The central bank intends to keep rates low "for a considerable time" as the labor market continues to recover.
Federal Reserve Chairman Janet Yellen arrives for a news conference at the Federal Reserve in Washington, on Sept. 17, 2014. (Photo by Susan Walsh/AP)
Federal Reserve Chairman Janet Yellen arrives for a news conference at the Federal Reserve in Washington, on Sept. 17, 2014.

The Federal Reserve announced Wednesday it would continue to keep interest rates near historic lows as the labor market and broader economy continue to recover. 

Concluding two days of meetings this week, the Fed said that it would likely keep interest rates within the zero to 0.25% range "for a considerable time," particularly if inflation continues to remain below 2%. "To support continued progress toward maximum employment and price stability, the Committee today reaffirmed its view that a highly accommodative stance of monetary policy remains appropriate," the central bank said in its September statement. 

The Fed said it expected economic growth to continue at a "moderate pace." But it cited ongoing weakness in the labor market in deciding to keep interest rates low, rejecting calls by some Fed officials to hike rates to thwart inflation. 

"The labor market has yet to fully recover. There are still too many people who want jobs but cannot find them, too many who are working part time but would prefer full time work, and too many who are not searching for a job but would be if the labor market were stronger," Federal Reserve Chairwoman Janet Yellen said at a press conference.

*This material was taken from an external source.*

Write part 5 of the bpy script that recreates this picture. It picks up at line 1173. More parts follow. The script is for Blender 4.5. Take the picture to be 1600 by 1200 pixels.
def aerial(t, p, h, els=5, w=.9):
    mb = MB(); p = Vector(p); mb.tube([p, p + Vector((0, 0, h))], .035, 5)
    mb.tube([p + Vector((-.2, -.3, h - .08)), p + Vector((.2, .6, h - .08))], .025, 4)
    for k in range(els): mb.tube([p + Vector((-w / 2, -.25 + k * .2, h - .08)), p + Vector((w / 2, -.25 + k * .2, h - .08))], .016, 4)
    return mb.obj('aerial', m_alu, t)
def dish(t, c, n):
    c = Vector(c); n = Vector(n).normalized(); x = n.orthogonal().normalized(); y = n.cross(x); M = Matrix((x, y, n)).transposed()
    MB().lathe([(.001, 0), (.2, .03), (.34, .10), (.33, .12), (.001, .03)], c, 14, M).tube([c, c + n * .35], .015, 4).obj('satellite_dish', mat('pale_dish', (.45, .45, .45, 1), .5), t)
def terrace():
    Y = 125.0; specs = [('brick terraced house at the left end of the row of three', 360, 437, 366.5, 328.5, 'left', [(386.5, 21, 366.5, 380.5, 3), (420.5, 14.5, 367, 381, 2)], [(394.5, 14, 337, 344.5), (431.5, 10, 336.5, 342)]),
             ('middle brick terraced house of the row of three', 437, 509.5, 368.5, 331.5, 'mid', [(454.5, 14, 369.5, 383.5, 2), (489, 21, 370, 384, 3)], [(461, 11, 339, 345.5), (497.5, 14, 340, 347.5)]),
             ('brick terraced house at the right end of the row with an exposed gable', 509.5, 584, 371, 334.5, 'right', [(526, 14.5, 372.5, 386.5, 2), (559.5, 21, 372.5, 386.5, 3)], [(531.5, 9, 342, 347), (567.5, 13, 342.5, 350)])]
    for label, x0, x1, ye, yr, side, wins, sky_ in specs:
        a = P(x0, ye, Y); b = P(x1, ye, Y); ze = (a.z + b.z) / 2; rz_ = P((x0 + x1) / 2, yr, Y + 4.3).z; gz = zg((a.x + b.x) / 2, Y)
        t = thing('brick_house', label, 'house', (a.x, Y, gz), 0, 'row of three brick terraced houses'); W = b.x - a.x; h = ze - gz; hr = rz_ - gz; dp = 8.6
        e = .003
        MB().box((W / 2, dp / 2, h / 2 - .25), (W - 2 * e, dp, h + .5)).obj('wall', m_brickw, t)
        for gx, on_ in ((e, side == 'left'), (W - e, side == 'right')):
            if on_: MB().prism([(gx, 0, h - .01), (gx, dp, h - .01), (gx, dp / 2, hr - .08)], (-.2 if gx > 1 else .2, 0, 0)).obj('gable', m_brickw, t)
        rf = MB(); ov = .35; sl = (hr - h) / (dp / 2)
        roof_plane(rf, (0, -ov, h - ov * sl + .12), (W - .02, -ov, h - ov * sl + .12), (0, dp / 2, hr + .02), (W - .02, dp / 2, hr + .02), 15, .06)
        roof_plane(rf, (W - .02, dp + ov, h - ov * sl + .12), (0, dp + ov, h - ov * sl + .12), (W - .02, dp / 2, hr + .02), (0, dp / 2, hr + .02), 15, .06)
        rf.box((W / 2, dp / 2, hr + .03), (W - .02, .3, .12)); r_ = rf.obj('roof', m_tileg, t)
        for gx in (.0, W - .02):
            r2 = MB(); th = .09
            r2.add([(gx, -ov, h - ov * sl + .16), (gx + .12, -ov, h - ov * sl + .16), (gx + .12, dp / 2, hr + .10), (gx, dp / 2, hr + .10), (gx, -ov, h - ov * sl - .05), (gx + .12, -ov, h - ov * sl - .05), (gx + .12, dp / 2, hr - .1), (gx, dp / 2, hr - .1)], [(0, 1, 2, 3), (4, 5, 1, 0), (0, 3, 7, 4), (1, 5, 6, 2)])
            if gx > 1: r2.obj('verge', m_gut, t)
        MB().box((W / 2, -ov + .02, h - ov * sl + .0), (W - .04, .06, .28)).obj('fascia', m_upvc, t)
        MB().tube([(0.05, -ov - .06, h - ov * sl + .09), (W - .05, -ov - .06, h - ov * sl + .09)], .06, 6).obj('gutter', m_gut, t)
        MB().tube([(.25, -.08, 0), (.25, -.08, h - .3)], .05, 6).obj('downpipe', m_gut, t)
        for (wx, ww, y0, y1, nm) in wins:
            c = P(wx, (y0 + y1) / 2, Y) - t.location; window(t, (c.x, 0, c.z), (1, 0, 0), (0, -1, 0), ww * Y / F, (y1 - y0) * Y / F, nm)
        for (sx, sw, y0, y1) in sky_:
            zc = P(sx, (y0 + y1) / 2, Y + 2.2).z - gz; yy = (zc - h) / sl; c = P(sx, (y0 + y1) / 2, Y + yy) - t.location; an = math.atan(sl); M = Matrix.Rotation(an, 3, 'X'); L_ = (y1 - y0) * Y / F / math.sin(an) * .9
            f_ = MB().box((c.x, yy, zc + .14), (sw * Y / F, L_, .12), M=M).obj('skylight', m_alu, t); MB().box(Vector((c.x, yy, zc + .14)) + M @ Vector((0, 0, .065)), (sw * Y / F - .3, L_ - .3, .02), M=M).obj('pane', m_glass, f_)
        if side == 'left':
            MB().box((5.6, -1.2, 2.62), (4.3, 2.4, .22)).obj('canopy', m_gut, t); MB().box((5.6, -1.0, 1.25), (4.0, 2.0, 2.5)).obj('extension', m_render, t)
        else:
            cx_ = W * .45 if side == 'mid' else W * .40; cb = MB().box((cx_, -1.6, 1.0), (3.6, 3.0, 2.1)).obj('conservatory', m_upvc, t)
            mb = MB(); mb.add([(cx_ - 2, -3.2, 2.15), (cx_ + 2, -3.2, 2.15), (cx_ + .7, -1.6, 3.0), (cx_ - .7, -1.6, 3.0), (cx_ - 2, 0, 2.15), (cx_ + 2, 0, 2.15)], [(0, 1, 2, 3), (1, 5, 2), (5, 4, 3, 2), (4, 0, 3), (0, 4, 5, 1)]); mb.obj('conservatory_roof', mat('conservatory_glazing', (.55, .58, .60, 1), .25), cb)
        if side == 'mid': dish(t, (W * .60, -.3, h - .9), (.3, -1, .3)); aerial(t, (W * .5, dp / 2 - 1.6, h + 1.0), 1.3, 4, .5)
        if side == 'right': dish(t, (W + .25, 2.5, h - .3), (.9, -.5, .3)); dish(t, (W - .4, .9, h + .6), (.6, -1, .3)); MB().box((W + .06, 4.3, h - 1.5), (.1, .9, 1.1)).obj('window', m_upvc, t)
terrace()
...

At the same time, the Fed also outlined its plans for winding down its unprecedented stimulus program. The central bank said the economy had improved enough to warrant its ongoing process of scaling back asset purchases—the "quantitative easing" that began in 2008.

The Fed said it will scale back its monthly purchases of mortgage-backed securities from $10 billion to $5 billion starting next month, and to reduce its holdings of longer-term Treasurys from $15 billion per month to $10 billion per month. Yellen said it could take until the end of the decade for the Fed's balance sheet to return to normal. 

The Fed reiterated long-term term goals of "maximum employment" and 2 percent inflation, but stressed those targets were not the only factors that would determine when it would raise rates. "Even after employment and inflation are near mandate-consistent levels, economic conditions may, for some time, warrant keeping the target federal funds rate below levels the Committee views as normal in the longer run," the Fed said.

The Fed also downgraded its economic outlook for 2015, predicting 2.6 to 3.0% GDP growth next year, down from its June projection of 3.0 to 3.2% growth in 2015. Yellen cited productivity growth, in particular, for being "pretty disappointing."